Great article – the observation that entire North China Plain can be regarded as the Yellow River delta is spot on. That makes (north and central) China kind of Egypt on steroids.

Two points I'd like to add:

(1) The traditional dividing line between north and south is Qinling Mountains and River Huai. The former is obvious enough as a dividing range; the climates of two sides of the mountain range are different. The latter may seem odd because today the Huai is a minor waterway and only a "half river" (it has no consistent route into the sea and flows into the Grand Canal at Hongze Lake). But actually the Huai has been for a long time the downstream of Yellow River, including during the time of north-south rivalry. That makes it a more natural line that's hard to cross and relatively easy to defend.

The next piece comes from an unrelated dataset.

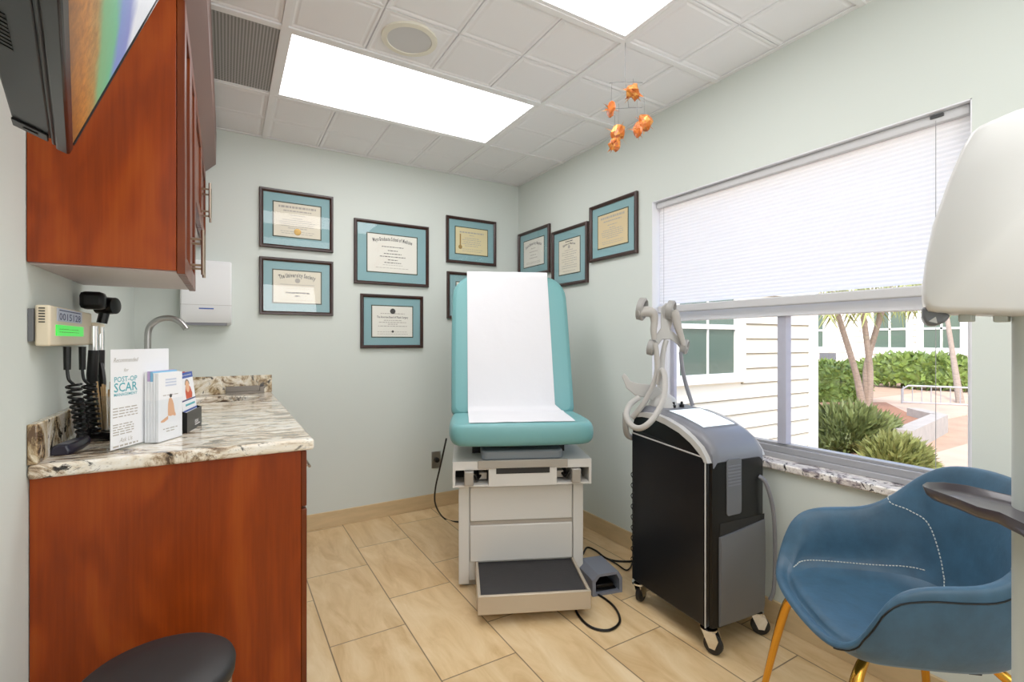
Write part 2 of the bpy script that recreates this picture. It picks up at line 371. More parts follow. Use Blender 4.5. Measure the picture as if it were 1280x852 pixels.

(2) You could have said more about the geographical locations of various imperial capitals. The oldest capital Changan was on the western periphery of the plain. It was chosen not only because it was the ancestral land of Qin, the predecessor dynasty, but also showed Han dynasty's strategic pivot to the west (today's Gansu and Xinjiang). The Han also had a secondary capital, Luoyang, that's more accessible from the eastern regions. In Eastern Han, Luoyang became the primary capital.

After late Tang and the destruction of both capitals, northern Chinese dynasties are ruled from Kaifeng, more to the population centre of the plain. If Changan is like the head that controls the body through a narrow neck, Luoyang is like the heart, and Kaifeng the belly button.

Placing the capital in Nanjing was an aberration in classical times, driven by the necessity of defence. Beijing only became important, as you noted, when the steppe powers invade the central plains. So it's only a "recent phenomenon" (by Chinese standards = in the last 800 years).